I have to say that I am not a stranger most of this line of thought and have great sympathy for the radical position expressed.
I will continue to defend our paper. Re: point 1, a major contribution of our paper was that it shed light on the political construction of race, especially race in the United States, which is absolutely part of “the social context in which algorithmic decision making is enacted”. Abdurahman must be referring to some other aspect of the social context. One problem we face as academic researchers is that the entire “social context” of algorithmic decision-making is the whole frickin’ world, and conference papers are about 12 pages or so.
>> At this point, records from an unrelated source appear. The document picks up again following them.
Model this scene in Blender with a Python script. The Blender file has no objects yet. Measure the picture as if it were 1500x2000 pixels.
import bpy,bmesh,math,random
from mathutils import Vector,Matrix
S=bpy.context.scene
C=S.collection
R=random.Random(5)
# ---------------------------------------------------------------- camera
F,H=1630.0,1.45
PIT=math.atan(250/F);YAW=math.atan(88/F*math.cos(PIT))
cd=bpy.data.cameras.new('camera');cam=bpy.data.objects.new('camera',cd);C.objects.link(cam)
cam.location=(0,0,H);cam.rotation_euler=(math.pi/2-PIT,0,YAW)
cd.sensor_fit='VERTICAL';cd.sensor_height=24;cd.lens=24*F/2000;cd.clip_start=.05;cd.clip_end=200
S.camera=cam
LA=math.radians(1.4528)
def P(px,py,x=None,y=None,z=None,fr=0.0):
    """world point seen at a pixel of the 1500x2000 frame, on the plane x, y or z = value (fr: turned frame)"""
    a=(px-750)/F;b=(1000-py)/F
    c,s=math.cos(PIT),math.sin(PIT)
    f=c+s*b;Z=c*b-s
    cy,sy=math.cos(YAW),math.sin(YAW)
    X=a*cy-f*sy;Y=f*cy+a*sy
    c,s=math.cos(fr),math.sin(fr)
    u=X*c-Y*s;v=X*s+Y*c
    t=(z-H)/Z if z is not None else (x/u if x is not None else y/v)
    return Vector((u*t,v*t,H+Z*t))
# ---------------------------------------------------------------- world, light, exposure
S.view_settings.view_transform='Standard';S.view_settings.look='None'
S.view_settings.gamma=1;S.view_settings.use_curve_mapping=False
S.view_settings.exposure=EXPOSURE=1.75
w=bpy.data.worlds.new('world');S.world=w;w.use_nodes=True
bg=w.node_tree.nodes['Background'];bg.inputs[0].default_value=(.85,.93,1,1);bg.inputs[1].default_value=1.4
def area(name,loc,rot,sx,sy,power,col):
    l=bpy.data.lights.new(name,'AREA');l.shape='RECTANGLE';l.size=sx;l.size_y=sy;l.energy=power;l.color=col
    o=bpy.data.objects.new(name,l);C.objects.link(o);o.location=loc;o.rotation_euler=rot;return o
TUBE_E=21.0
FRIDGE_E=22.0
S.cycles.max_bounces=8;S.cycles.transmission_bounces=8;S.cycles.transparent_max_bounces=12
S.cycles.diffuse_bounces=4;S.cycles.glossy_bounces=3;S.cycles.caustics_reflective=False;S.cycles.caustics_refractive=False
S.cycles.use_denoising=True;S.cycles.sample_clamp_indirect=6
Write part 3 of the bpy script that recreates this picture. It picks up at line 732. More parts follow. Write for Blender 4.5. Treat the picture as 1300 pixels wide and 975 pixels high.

I thought we did a pretty good job of focusing on one, important and neglected aspect of that social context, the political formation of race, which as far as I know has never previously been addressed in a computer science paper. (I’ve written more about this point here).
Re: point 2, it’s true we omit a discussion of the relevance of computational thinking to civic decision-making. That is because this is a safe assumption to make in a publication to that venue. I happen to agree with that assumption, which is why I worked hard to submit a paper to that conference. If I didn’t think computational thinking was relevant, I probably would be doing something else with my time. That said, I think it’s wildly flattering and inaccurate to say that I, personally, have any control over “civic decision-making”. I really don’t, and I’m not sure why you’d think that, except for the erroneous myth that computer science research is, in itself, political power. It isn’t; that’s a lie that the tech companies have told the world.
I am quite aware (re: point 3) that my embodied and social “location” is quite different from Abdurahman’s. For example, unlike Abdurahman, it would be utterly pretentious for me to posture or “front” with AAVE. I simply have no access to its ontological wisdom, and could not be the conduit of it into any discourse, academic or informal. I have and use different resources; I am also limited by my positionality like anybody else. Sorry.
“Woke” white liberals potentially liking our argument? (Re: point 4) Fair. I don’t think that means our argument is bad or that the points aren’t worth making.
Re: point 5: I must be forgiven for not understanding the full depth of Abdurahman’s methodological commitments on the basis of a single tweet. There are a lot of different design methodologies and their boundaries are disputed. I see now that the label of “participatory design” is not sufficiently critical or radical enough to capture what she has in mind. I’m pleased to see she is working with Tap Parikh on this, who has a lot of experience with critical/radical HCI methods. I’m personally not an expert on any of this stuff. I do different work.
Re: point 6: My personal opinions about the criminal justice system did not make it into our paper, which again was a focused scientific article trying to make a different point. Our paper was about how racial categories are formed, how they are unfair, and how a computational system designed for fairness might address that problem. I agree that this approach is unlikely to have much meaningful impact on the injustices of the cradle-to-prison system in the United States, the prison-industrial complex, or the like. Based on what I’ve heard so far, the problems there would be best solved by changing the ways judges are trained. I don’t have any say in that, though–I don’t have a law degree.
In general, while I see Abdurahman’s frustrations as valid (of course!), I think it’s ironic and frustrating that she targets our paper as an emblem of the problems with the FAT* conference, with computer science, and with the world at large. First, our paper was not a “typical” FAT* paper; it was a very unusual one, positioned to broaden the scope of what’s discussed there, motivated in part by my own criticisms of the conference the year before. It was also just one paper: there’s tons of other good work at that conference, and the conversation is quite broad. I expect the best solution to the problem is to write and submit different papers. But it may also be that other venues are better for addressing the problems raised.
I’ll conclude that many of the difficulties and misunderstandings that underlie our conversation are a result of a disciplinary collapse that is happening because of academia’s relationship with social media. Language’s meaning depends on its social context, and social media is notoriously a place where contexts collapse. It is totally unreasonable to argue that everybody in the world should be focused on what you think is most important. In general, I think battles over “framing” on the Internet are stupid, and that the fact that these kinds of battles have become so politically prominent is a big part of why our society’s politics are so stupid. The current political emphasis on the symbolic sphere is a distraction from more consequential problems of economic and social structure.
As I’ve noted elsewhere, one reason why I think Haynes’s view of race is refreshing (as opposed to a lot of what passes for “critical race theory” in popular discussion) is that it locates the source of racial inequality in structure–spatial and social segregation–and institutional power–especially, the power of law. In my view, this politically substantive view of race is, if taken seriously, more radical than one based on mere “discourse” or “fairness” and demands a more thorough response. Codifying that response, in computational thinking, was the goal of our paper.
This is a more concrete and specific way of dealing with the power disparities that are at the heart of Abdurahman’s critique. Vague discourse and intimations about “privilege”, “agency”, and “power”, without an account of the specific mechanisms of that power, are weak.